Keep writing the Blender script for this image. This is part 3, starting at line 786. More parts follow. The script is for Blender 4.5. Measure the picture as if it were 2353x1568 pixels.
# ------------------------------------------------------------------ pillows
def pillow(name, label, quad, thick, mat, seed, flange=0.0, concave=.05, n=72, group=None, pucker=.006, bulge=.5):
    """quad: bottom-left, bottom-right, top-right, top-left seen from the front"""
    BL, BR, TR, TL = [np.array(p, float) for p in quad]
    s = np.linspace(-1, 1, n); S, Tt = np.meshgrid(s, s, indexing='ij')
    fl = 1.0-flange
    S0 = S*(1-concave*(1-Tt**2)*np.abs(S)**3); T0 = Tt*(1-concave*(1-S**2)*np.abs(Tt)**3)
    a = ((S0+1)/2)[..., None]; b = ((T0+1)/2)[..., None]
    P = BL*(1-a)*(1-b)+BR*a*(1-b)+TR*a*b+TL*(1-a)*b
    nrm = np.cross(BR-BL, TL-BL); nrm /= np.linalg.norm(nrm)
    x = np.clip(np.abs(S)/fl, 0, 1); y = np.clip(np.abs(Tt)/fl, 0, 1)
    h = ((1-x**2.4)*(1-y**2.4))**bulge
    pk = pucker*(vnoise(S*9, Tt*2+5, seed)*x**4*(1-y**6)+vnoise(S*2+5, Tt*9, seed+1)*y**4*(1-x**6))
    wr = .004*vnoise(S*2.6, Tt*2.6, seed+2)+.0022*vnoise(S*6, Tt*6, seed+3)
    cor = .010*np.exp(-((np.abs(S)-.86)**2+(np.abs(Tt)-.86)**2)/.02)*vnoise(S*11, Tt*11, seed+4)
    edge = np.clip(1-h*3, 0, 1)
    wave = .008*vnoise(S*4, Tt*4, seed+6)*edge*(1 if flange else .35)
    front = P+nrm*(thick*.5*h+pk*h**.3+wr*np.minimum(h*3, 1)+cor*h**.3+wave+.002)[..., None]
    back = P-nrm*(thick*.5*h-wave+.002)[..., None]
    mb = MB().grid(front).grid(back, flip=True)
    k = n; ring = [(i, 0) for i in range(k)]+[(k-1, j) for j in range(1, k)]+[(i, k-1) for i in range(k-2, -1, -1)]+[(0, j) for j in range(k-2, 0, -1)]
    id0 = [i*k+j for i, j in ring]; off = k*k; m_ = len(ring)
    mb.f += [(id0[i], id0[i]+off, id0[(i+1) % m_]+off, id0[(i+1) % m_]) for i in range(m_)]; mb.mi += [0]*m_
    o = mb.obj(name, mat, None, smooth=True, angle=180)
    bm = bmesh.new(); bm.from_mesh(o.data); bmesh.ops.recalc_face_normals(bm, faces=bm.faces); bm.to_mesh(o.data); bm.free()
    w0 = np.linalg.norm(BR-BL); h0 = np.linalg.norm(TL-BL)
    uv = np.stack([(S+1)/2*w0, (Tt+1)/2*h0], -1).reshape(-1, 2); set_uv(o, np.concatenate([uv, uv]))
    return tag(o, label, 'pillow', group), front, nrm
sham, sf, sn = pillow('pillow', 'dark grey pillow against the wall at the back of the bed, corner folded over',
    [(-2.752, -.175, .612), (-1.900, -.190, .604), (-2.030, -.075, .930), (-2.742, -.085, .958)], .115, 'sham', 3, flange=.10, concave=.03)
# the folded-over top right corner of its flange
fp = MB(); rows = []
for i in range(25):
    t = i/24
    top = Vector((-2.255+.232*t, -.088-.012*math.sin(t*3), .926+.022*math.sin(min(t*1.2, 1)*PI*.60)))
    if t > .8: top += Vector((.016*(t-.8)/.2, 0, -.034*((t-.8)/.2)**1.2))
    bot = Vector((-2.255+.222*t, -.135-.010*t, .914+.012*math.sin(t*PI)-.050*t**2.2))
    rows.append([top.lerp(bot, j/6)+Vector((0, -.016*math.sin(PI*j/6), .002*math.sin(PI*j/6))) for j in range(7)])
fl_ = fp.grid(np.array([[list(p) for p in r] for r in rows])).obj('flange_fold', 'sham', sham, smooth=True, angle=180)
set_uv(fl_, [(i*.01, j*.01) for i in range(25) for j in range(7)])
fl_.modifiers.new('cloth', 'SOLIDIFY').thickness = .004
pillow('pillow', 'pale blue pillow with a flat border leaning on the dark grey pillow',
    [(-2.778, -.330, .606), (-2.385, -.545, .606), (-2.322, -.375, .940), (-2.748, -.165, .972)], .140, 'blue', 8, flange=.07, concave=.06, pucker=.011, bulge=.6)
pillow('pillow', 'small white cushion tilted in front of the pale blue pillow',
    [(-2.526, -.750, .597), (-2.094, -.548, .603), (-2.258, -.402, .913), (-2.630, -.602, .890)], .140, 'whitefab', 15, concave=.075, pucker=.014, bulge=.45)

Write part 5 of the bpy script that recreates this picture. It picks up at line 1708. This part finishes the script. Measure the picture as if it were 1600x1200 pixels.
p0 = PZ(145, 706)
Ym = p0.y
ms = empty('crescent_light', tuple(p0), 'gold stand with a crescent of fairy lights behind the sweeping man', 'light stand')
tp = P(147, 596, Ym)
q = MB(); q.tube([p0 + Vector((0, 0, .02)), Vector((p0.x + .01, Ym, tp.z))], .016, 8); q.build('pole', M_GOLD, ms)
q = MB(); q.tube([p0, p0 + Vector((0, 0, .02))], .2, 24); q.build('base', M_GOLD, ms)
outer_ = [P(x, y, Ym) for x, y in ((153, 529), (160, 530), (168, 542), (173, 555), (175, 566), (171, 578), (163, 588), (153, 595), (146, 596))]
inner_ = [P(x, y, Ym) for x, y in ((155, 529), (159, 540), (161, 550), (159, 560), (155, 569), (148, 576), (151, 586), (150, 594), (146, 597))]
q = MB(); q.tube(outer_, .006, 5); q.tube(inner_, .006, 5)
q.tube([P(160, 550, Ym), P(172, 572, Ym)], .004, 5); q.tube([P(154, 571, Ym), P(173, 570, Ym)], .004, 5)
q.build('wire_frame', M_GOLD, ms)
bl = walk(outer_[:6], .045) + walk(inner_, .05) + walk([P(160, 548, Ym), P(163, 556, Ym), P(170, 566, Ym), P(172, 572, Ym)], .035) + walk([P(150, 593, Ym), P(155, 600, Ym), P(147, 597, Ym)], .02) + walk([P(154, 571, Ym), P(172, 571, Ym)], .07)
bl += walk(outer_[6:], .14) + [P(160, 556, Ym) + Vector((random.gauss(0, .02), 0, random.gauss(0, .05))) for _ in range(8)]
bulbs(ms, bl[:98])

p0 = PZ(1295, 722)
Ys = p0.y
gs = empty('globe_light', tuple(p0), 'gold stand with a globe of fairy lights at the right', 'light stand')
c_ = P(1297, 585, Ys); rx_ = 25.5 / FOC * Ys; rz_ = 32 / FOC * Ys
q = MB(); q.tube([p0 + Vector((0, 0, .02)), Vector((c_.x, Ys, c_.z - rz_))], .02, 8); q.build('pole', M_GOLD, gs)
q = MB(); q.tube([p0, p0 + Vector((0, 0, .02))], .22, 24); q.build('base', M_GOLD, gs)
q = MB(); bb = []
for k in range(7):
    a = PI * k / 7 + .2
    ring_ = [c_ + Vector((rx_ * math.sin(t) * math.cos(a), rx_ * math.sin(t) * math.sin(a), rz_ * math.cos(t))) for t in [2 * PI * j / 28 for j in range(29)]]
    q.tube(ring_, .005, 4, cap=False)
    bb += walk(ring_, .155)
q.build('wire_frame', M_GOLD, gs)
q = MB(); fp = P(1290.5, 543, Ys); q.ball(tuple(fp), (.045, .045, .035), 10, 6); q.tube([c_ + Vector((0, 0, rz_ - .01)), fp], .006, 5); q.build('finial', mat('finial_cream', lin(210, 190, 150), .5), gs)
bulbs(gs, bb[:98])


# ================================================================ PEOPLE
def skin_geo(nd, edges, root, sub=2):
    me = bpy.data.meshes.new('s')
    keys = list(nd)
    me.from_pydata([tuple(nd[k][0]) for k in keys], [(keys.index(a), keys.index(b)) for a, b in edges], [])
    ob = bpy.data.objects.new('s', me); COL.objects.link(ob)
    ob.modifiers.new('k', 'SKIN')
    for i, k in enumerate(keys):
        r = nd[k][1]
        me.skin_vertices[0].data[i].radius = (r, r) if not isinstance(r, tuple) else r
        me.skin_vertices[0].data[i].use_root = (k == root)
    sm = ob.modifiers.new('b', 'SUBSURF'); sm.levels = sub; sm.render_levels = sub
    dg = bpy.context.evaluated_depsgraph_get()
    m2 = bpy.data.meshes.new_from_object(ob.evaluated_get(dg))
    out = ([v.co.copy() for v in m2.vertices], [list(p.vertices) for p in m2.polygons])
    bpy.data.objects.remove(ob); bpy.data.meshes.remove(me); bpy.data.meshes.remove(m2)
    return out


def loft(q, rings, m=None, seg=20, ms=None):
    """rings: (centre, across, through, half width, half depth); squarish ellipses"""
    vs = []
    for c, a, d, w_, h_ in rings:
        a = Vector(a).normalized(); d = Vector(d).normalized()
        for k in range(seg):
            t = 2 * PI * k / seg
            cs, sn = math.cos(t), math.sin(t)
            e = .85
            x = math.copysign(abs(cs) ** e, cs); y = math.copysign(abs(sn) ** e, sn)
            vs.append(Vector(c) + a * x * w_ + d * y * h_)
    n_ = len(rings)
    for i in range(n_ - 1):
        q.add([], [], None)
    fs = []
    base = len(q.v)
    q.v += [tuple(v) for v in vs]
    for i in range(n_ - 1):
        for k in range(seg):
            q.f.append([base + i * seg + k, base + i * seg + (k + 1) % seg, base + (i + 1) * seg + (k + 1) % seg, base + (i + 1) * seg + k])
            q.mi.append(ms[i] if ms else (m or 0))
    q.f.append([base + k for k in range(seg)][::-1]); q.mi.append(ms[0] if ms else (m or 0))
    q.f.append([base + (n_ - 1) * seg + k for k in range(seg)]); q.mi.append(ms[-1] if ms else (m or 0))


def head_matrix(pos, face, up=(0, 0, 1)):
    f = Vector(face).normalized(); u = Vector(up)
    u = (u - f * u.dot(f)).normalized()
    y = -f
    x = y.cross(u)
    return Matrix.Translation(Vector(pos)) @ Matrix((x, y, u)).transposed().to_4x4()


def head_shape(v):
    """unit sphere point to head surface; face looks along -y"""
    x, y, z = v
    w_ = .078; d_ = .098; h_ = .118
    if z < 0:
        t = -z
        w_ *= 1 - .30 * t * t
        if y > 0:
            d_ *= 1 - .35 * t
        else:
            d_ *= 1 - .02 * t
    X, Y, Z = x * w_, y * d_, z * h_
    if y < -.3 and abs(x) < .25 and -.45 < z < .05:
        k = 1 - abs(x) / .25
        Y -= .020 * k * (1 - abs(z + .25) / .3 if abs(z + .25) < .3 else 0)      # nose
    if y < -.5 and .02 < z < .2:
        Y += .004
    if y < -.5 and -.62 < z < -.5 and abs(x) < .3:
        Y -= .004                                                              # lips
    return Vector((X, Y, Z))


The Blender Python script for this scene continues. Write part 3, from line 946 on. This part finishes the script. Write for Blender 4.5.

- - - -

Requirements: Within the listing above, locate the line containing "Write part 5" and the line containing "bulbs(ms, bl[:98])". Reproduce those two lines and all lines between them exactly, with nothing added.

Exercise output:
Write part 5 of the bpy script that recreates this picture. It picks up at line 1708. This part finishes the script. Measure the picture as if it were 1600x1200 pixels.
p0 = PZ(145, 706)
Ym = p0.y
ms = empty('crescent_light', tuple(p0), 'gold stand with a crescent of fairy lights behind the sweeping man', 'light stand')
tp = P(147, 596, Ym)
q = MB(); q.tube([p0 + Vector((0, 0, .02)), Vector((p0.x + .01, Ym, tp.z))], .016, 8); q.build('pole', M_GOLD, ms)
q = MB(); q.tube([p0, p0 + Vector((0, 0, .02))], .2, 24); q.build('base', M_GOLD, ms)
outer_ = [P(x, y, Ym) for x, y in ((153, 529), (160, 530), (168, 542), (173, 555), (175, 566), (171, 578), (163, 588), (153, 595), (146, 596))]
inner_ = [P(x, y, Ym) for x, y in ((155, 529), (159, 540), (161, 550), (159, 560), (155, 569), (148, 576), (151, 586), (150, 594), (146, 597))]
q = MB(); q.tube(outer_, .006, 5); q.tube(inner_, .006, 5)
q.tube([P(160, 550, Ym), P(172, 572, Ym)], .004, 5); q.tube([P(154, 571, Ym), P(173, 570, Ym)], .004, 5)
q.build('wire_frame', M_GOLD, ms)
bl = walk(outer_[:6], .045) + walk(inner_, .05) + walk([P(160, 548, Ym), P(163, 556, Ym), P(170, 566, Ym), P(172, 572, Ym)], .035) + walk([P(150, 593, Ym), P(155, 600, Ym), P(147, 597, Ym)], .02) + walk([P(154, 571, Ym), P(172, 571, Ym)], .07)
bl += walk(outer_[6:], .14) + [P(160, 556, Ym) + Vector((random.gauss(0, .02), 0, random.gauss(0, .05))) for _ in range(8)]
bulbs(ms, bl[:98])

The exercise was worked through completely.